→ **Stored data**:
* START *

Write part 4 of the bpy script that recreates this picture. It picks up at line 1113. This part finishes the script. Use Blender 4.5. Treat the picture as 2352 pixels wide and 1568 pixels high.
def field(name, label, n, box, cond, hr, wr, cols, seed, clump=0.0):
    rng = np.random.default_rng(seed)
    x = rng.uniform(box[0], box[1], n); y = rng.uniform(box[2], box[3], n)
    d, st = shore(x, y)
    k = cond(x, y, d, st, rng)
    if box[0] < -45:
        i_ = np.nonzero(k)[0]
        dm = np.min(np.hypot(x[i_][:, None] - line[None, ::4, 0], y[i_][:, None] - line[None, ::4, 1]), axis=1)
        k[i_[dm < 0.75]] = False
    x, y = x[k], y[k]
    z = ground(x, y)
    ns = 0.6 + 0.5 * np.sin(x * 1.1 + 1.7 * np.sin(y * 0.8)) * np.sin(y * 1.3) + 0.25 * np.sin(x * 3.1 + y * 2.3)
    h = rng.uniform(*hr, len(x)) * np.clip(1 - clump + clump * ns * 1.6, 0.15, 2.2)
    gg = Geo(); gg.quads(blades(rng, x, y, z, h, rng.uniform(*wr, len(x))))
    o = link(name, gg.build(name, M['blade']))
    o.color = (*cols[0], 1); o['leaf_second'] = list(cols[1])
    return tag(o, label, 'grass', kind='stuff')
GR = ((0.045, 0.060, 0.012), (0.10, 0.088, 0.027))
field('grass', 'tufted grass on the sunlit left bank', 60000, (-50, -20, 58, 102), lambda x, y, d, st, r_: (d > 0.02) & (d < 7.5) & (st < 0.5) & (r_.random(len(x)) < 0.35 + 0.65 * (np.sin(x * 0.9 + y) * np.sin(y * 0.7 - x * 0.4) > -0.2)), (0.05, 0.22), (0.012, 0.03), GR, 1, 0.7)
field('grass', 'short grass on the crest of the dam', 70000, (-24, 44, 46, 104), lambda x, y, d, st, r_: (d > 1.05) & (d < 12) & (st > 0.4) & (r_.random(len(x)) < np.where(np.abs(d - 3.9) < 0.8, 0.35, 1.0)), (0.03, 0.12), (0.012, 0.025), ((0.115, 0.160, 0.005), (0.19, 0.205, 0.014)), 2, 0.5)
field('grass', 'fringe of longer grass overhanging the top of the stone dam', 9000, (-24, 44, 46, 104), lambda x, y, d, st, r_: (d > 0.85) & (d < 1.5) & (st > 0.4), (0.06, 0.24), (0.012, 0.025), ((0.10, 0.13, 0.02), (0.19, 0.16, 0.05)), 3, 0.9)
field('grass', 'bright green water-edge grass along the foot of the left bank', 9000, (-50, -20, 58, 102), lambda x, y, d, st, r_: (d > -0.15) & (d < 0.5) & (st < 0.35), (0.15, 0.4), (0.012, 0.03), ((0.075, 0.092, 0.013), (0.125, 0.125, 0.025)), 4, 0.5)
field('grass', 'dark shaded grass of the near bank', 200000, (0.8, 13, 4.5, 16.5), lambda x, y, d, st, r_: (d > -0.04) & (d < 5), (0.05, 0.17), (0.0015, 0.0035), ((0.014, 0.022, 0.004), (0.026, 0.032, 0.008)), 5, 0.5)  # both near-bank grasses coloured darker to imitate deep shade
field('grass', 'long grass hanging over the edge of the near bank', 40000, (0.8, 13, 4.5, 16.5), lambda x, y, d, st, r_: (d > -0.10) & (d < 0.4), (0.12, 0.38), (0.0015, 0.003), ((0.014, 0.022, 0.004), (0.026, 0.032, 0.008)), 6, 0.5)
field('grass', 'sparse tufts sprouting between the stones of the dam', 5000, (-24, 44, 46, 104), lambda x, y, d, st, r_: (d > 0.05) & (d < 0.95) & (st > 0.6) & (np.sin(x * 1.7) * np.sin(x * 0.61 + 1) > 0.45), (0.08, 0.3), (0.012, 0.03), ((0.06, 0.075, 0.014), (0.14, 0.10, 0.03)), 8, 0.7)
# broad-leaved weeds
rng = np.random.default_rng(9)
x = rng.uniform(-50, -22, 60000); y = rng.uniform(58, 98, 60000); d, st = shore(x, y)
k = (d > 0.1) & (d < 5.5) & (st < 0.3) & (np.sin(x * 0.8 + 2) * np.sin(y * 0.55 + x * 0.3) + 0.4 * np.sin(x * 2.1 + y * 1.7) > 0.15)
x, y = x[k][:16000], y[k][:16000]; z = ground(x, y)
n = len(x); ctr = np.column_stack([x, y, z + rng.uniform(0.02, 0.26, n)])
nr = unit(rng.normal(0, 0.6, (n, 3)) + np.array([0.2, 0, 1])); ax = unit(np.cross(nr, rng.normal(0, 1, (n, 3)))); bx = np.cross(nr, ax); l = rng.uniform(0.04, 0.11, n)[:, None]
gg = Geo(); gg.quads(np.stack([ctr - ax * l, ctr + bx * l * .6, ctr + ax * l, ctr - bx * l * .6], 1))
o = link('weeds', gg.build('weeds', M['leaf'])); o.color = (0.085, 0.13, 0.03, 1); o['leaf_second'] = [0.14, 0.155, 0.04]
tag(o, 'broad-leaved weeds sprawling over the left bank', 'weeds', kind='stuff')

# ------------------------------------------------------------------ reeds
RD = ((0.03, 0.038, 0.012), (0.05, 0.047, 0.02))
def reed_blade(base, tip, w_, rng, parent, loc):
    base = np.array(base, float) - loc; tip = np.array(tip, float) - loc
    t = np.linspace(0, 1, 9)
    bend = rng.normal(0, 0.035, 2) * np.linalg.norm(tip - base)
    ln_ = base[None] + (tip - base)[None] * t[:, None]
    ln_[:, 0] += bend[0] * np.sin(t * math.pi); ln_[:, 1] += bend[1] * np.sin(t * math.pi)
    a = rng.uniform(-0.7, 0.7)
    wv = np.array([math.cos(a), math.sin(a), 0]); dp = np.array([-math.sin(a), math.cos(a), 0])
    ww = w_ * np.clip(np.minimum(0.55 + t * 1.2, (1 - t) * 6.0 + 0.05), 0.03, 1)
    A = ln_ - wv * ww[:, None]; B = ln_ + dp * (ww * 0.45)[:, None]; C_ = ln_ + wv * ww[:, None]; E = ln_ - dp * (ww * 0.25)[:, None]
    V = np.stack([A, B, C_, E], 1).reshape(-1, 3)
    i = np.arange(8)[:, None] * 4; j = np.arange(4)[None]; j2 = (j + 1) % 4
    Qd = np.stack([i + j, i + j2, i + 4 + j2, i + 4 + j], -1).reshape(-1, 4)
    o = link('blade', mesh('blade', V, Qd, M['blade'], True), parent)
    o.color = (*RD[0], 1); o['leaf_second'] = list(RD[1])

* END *

→ **Given exercise**:
Return every line exactly.

→ **Answer to this task**:
Write part 4 of the bpy script that recreates this picture. It picks up at line 1113. This part finishes the script. Use Blender 4.5. Treat the picture as 2352 pixels wide and 1568 pixels high.
def field(name, label, n, box, cond, hr, wr, cols, seed, clump=0.0):
    rng = np.random.default_rng(seed)
    x = rng.uniform(box[0], box[1], n); y = rng.uniform(box[2], box[3], n)
    d, st = shore(x, y)
    k = cond(x, y, d, st, rng)
    if box[0] < -45:
        i_ = np.nonzero(k)[0]
        dm = np.min(np.hypot(x[i_][:, None] - line[None, ::4, 0], y[i_][:, None] - line[None, ::4, 1]), axis=1)
        k[i_[dm < 0.75]] = False
    x, y = x[k], y[k]
    z = ground(x, y)
    ns = 0.6 + 0.5 * np.sin(x * 1.1 + 1.7 * np.sin(y * 0.8)) * np.sin(y * 1.3) + 0.25 * np.sin(x * 3.1 + y * 2.3)
    h = rng.uniform(*hr, len(x)) * np.clip(1 - clump + clump * ns * 1.6, 0.15, 2.2)
    gg = Geo(); gg.quads(blades(rng, x, y, z, h, rng.uniform(*wr, len(x))))
    o = link(name, gg.build(name, M['blade']))
    o.color = (*cols[0], 1); o['leaf_second'] = list(cols[1])
    return tag(o, label, 'grass', kind='stuff')
GR = ((0.045, 0.060, 0.012), (0.10, 0.088, 0.027))
field('grass', 'tufted grass on the sunlit left bank', 60000, (-50, -20, 58, 102), lambda x, y, d, st, r_: (d > 0.02) & (d < 7.5) & (st < 0.5) & (r_.random(len(x)) < 0.35 + 0.65 * (np.sin(x * 0.9 + y) * np.sin(y * 0.7 - x * 0.4) > -0.2)), (0.05, 0.22), (0.012, 0.03), GR, 1, 0.7)
field('grass', 'short grass on the crest of the dam', 70000, (-24, 44, 46, 104), lambda x, y, d, st, r_: (d > 1.05) & (d < 12) & (st > 0.4) & (r_.random(len(x)) < np.where(np.abs(d - 3.9) < 0.8, 0.35, 1.0)), (0.03, 0.12), (0.012, 0.025), ((0.115, 0.160, 0.005), (0.19, 0.205, 0.014)), 2, 0.5)
field('grass', 'fringe of longer grass overhanging the top of the stone dam', 9000, (-24, 44, 46, 104), lambda x, y, d, st, r_: (d > 0.85) & (d < 1.5) & (st > 0.4), (0.06, 0.24), (0.012, 0.025), ((0.10, 0.13, 0.02), (0.19, 0.16, 0.05)), 3, 0.9)
field('grass', 'bright green water-edge grass along the foot of the left bank', 9000, (-50, -20, 58, 102), lambda x, y, d, st, r_: (d > -0.15) & (d < 0.5) & (st < 0.35), (0.15, 0.4), (0.012, 0.03), ((0.075, 0.092, 0.013), (0.125, 0.125, 0.025)), 4, 0.5)
field('grass', 'dark shaded grass of the near bank', 200000, (0.8, 13, 4.5, 16.5), lambda x, y, d, st, r_: (d > -0.04) & (d < 5), (0.05, 0.17), (0.0015, 0.0035), ((0.014, 0.022, 0.004), (0.026, 0.032, 0.008)), 5, 0.5)  # both near-bank grasses coloured darker to imitate deep shade
field('grass', 'long grass hanging over the edge of the near bank', 40000, (0.8, 13, 4.5, 16.5), lambda x, y, d, st, r_: (d > -0.10) & (d < 0.4), (0.12, 0.38), (0.0015, 0.003), ((0.014, 0.022, 0.004), (0.026, 0.032, 0.008)), 6, 0.5)
field('grass', 'sparse tufts sprouting between the stones of the dam', 5000, (-24, 44, 46, 104), lambda x, y, d, st, r_: (d > 0.05) & (d < 0.95) & (st > 0.6) & (np.sin(x * 1.7) * np.sin(x * 0.61 + 1) > 0.45), (0.08, 0.3), (0.012, 0.03), ((0.06, 0.075, 0.014), (0.14, 0.10, 0.03)), 8, 0.7)
# broad-leaved weeds
rng = np.random.default_rng(9)
x = rng.uniform(-50, -22, 60000); y = rng.uniform(58, 98, 60000); d, st = shore(x, y)
k = (d > 0.1) & (d < 5.5) & (st < 0.3) & (np.sin(x * 0.8 + 2) * np.sin(y * 0.55 + x * 0.3) + 0.4 * np.sin(x * 2.1 + y * 1.7) > 0.15)
x, y = x[k][:16000], y[k][:16000]; z = ground(x, y)
n = len(x); ctr = np.column_stack([x, y, z + rng.uniform(0.02, 0.26, n)])
nr = unit(rng.normal(0, 0.6, (n, 3)) + np.array([0.2, 0, 1])); ax = unit(np.cross(nr, rng.normal(0, 1, (n, 3)))); bx = np.cross(nr, ax); l = rng.uniform(0.04, 0.11, n)[:, None]
gg = Geo(); gg.quads(np.stack([ctr - ax * l, ctr + bx * l * .6, ctr + ax * l, ctr - bx * l * .6], 1))
o = link('weeds', gg.build('weeds', M['leaf'])); o.color = (0.085, 0.13, 0.03, 1); o['leaf_second'] = [0.14, 0.155, 0.04]
tag(o, 'broad-leaved weeds sprawling over the left bank', 'weeds', kind='stuff')

# ------------------------------------------------------------------ reeds
RD = ((0.03, 0.038, 0.012), (0.05, 0.047, 0.02))
def reed_blade(base, tip, w_, rng, parent, loc):
    base = np.array(base, float) - loc; tip = np.array(tip, float) - loc
    t = np.linspace(0, 1, 9)
    bend = rng.normal(0, 0.035, 2) * np.linalg.norm(tip - base)
    ln_ = base[None] + (tip - base)[None] * t[:, None]
    ln_[:, 0] += bend[0] * np.sin(t * math.pi); ln_[:, 1] += bend[1] * np.sin(t * math.pi)
    a = rng.uniform(-0.7, 0.7)
    wv = np.array([math.cos(a), math.sin(a), 0]); dp = np.array([-math.sin(a), math.cos(a), 0])
    ww = w_ * np.clip(np.minimum(0.55 + t * 1.2, (1 - t) * 6.0 + 0.05), 0.03, 1)
    A = ln_ - wv * ww[:, None]; B = ln_ + dp * (ww * 0.45)[:, None]; C_ = ln_ + wv * ww[:, None]; E = ln_ - dp * (ww * 0.25)[:, None]
    V = np.stack([A, B, C_, E], 1).reshape(-1, 3)
    i = np.arange(8)[:, None] * 4; j = np.arange(4)[None]; j2 = (j + 1) % 4
    Qd = np.stack([i + j, i + j2, i + 4 + j2, i + 4 + j], -1).reshape(-1, 4)
    o = link('blade', mesh('blade', V, Qd, M['blade'], True), parent)
    o.color = (*RD[0], 1); o['leaf_second'] = list(RD[1])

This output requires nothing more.